La pregunta vale para nosotros en este tiempo en que enfrentamos tres transiciones simultáneas: la transición política que va de un régimen hegemónico a un régimen plural más inclinado, por la distribución de fuerzas en el Congreso, a la concertación; la transición ética que libere al Estado de la plaga de la corrupción, procese a los responsables y haga de la Justicia un poder insospechado; la transición, en fin, de una economía cerrada, inflacionaria y sin crecimiento a una economía competitiva capaz de acoger inversión productiva y generar empleo genuino.

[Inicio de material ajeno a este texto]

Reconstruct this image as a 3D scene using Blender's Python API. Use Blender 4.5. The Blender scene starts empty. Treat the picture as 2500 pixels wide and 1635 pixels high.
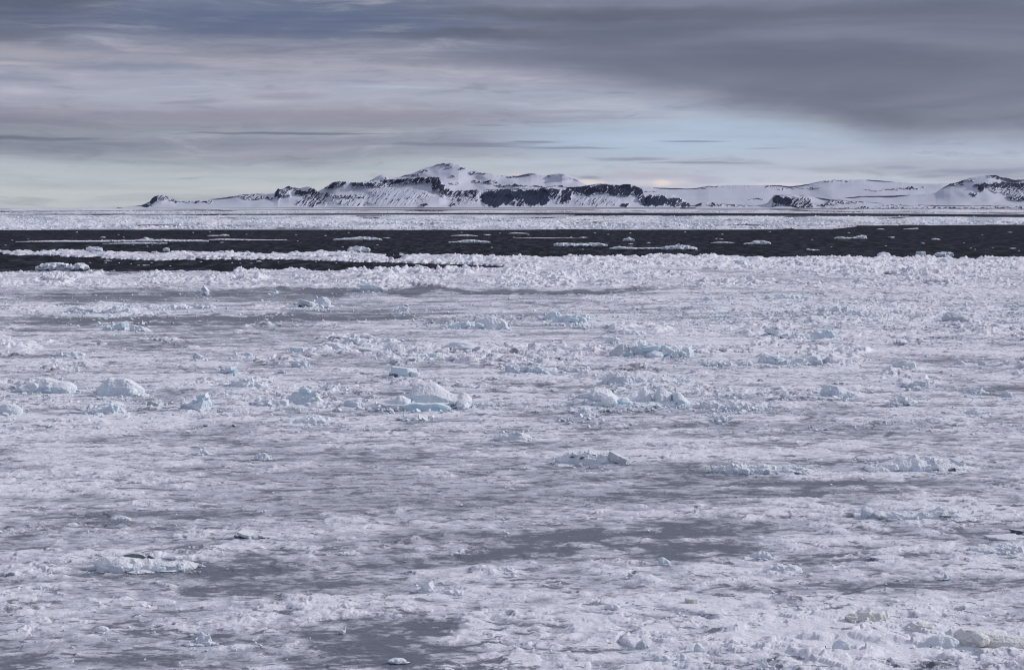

Alrededor de estas tres transiciones ronda el fantasma del miedo, favorecido por la dureza y la pobre coordinación de las decisiones con vistas a sus consecuencias. El peligro que asoma no deriva por tanto de la resurrección de un nacionalismo corrupto, que parece haber sido condenado por las exigencias éticas de la opinión pública, sino del arraigo de un nacionalismo anacrónico, huraño y replegado sobre sí mismo, que desconfía de la innovación y prefiere vegetar en el inmovilismo.

De la presencia duradera de este anacronismo a la profundización de la decadencia hay un paso estrecho. Del proyecto de la cultura innovadora a la recuperación del apetito por el progreso hay un paso más largo y difícil de sortear. Como en otros momentos de nuestra trayectoria, estamos situados en esta encrucijada.